Письма поэту, который больше, чем поэт
ПИСЬМО ПЕРВОЕ
Дорогой Евгений Евтушенко!
Ныне со всех газетно-журнальных и телеперекрестков несутся призывы каяться. Вы их слышите, конечно. Порой это даже не призывы, а требования и ультиматумы. Александр Солженицын, например, требует покаяния от всего человечества. По моим наблюдениям, особенно усердны в таких призывах ученые люди. Одни из них (например, академик Д. С. Лихачев) считают, что покаяться должен весь русский народ. Другие (например, член-корреспондент Академии наук И. Р. Шафаревич) гораздо умереннее: они полагают, что достаточно, если покается только компартия. Третьи (например, академик ВАСХНИЛ В. А. Тихонов) еще скромнее: требуют покаяния от председателей колхозов и колхозных кладовщиков. Четвертые (например… Забыл имя, но точно помню: тоже ученый человек) хотят совсем немногого: пусть покается столетний Каганович, и в этом наше спасение!.. Некоторые из тех голосов не так уж и громки, но все вместе они образуют мощный и страшноватенький хор…
Не знаю, что решат русский народ, компартия, кладовщики и грешный старец Каганович, а я лично на днях пришел к твердому выводу, что все-таки надо покаяться. Пора! И не как-то там вообще, абстрактно, неизвестно перед кем и не совсем понятно в чем, а в своих вполне конкретных грехах, конкретно перед Вами, Евгений Александрович. И не подумайте, мой дорогой, будто делаю это лишь потому, что недавно узнал о Вас, причем из Ваших собственных уст, нечто такое, что способно ошеломить и повергнуть ниц любого.
Оказывается, когда исполнилось сорок лет Вашего поэтического парения, у Вас вышло 311 книг стихов и прозы, оригинальных и переводных.
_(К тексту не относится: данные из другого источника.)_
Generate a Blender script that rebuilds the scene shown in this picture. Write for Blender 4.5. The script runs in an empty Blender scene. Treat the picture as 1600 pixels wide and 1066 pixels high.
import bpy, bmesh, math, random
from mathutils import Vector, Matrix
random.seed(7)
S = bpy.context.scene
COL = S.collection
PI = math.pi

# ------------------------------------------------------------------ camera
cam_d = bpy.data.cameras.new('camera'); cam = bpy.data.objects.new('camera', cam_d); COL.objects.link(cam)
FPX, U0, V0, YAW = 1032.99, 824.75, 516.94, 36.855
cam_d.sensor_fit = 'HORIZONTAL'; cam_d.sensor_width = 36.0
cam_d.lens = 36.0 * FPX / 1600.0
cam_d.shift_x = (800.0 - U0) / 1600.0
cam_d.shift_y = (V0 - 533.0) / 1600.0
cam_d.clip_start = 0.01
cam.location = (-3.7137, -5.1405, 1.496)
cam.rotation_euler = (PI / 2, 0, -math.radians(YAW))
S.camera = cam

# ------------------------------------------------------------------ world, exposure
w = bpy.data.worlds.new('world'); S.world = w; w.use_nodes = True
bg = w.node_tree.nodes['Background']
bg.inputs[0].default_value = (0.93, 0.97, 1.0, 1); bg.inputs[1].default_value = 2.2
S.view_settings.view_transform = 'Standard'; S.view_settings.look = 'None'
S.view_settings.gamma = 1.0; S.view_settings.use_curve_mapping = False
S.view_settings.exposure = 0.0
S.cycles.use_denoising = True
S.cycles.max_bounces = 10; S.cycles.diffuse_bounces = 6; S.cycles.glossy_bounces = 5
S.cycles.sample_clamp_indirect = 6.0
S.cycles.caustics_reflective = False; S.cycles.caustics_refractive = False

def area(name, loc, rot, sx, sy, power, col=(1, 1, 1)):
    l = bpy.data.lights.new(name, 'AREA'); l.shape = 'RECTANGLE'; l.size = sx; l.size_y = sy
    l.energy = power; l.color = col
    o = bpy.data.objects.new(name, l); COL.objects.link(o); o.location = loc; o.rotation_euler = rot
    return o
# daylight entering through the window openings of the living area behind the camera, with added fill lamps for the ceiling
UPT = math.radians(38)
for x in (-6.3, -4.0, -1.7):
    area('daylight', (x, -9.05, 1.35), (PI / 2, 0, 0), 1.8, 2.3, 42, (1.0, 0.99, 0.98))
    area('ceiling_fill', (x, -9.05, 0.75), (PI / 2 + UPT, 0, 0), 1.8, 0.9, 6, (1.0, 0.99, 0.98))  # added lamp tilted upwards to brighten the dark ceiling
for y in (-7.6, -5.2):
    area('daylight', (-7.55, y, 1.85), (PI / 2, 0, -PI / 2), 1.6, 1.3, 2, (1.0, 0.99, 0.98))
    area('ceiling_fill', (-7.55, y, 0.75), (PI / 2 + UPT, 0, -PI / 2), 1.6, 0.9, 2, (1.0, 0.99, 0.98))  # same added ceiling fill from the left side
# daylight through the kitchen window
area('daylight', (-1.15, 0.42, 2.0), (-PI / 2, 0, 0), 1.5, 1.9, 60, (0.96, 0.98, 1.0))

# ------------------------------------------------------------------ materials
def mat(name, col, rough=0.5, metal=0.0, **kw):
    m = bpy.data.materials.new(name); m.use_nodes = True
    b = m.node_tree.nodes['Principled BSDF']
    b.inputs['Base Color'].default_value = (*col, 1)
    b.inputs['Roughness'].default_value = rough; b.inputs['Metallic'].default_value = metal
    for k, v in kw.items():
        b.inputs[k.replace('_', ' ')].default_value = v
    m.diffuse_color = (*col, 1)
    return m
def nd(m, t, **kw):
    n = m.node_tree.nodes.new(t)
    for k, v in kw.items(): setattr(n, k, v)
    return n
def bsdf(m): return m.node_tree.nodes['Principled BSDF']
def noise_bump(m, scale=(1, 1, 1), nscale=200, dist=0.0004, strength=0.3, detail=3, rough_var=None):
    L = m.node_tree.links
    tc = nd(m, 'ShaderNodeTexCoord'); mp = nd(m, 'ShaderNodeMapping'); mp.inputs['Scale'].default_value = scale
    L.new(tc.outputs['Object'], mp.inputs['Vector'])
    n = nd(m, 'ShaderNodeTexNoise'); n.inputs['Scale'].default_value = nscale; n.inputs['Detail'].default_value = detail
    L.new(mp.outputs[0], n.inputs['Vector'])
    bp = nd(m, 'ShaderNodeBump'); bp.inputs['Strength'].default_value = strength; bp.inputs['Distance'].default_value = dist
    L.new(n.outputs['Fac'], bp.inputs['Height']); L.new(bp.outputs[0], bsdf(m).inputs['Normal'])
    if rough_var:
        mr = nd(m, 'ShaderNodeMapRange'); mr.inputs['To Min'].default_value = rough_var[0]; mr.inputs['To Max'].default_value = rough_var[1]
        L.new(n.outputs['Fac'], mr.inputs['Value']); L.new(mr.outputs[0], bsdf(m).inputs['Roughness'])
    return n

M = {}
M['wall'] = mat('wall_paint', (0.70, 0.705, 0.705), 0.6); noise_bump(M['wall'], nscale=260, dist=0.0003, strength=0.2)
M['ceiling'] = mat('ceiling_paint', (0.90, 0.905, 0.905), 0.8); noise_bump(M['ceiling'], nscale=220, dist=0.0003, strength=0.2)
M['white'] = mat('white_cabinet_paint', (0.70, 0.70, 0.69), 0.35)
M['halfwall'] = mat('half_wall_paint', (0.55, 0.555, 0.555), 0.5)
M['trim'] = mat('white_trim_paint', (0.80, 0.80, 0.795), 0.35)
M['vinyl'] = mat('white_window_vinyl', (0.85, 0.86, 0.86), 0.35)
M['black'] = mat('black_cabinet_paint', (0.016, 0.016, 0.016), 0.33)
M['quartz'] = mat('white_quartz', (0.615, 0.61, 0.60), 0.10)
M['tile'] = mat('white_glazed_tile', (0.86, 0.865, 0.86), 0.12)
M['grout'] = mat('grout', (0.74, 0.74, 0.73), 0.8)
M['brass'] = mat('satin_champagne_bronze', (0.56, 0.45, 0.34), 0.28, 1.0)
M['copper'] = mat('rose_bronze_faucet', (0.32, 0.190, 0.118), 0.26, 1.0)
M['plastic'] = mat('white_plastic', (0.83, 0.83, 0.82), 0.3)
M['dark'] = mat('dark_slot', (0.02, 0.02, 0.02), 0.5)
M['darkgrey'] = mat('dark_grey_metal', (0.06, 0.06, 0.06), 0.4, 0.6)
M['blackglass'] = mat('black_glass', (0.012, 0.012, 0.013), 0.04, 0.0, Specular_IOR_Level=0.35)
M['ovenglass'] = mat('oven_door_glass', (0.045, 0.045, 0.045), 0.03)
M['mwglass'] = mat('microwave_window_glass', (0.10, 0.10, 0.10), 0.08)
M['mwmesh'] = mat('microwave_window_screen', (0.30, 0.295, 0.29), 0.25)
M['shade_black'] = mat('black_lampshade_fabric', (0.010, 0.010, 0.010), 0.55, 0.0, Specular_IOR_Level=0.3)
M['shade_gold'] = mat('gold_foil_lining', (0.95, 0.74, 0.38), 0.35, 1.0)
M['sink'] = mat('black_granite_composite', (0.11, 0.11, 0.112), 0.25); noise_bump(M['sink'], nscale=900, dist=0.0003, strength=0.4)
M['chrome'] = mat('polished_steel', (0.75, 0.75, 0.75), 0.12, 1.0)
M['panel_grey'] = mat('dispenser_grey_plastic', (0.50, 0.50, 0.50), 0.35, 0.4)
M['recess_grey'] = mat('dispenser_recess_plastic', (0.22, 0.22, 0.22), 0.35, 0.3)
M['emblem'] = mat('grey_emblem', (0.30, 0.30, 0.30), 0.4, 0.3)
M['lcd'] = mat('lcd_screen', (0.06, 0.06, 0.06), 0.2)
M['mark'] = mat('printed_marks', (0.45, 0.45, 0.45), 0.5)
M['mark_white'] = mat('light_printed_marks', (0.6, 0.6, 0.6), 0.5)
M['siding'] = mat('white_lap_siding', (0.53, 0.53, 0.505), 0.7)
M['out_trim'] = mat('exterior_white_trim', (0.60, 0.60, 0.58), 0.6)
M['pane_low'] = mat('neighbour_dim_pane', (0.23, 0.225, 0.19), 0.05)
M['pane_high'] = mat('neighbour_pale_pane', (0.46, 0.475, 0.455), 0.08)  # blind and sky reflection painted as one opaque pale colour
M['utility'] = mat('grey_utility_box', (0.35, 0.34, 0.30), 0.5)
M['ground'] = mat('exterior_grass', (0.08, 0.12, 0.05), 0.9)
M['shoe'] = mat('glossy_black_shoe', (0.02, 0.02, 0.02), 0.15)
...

Если принять в расчет, что первый сборник стихов, в котором Вы с такой чистосердечностью писали: «Мой лучший друг живет в Кремле», был издан в 1952 году, еще при жизни Вашего лучшего друга, то получается: все последующие годы каждый месяц у Вас выскакивало по книге. Каждые тридцать дней, включая выходные, праздники и время, проведенное в зарубежных поездках. Например, поехали Вы в США, покалякали там с Эдвардом Кеннеди, потом заглянули в Доминиканскую Республику, попили чайку с Гусманом или Балагером, оттуда — на Кубу, порыбачили с Фиделем Кастро. И ушло на это, допустим, четыре месяца. Так вот, за это время из разных издательских щелей выскочили и расползлись по стране четыре Ваших книги. Сказка!.. А кроме того, у Вас куча песен, оратории, фильмы и роли в них… Пожалуй, Вы более плодовиты, чем Лопе Феликс де Вега, Агата Кристи, Юлиан Семенов и Феликс де Чуев, вместе взятые. Де Вега, например, написал более двух тысяч пьес, но если их издать штук по десять — двенадцать в книге, то будет гораздо меньше, чем 311.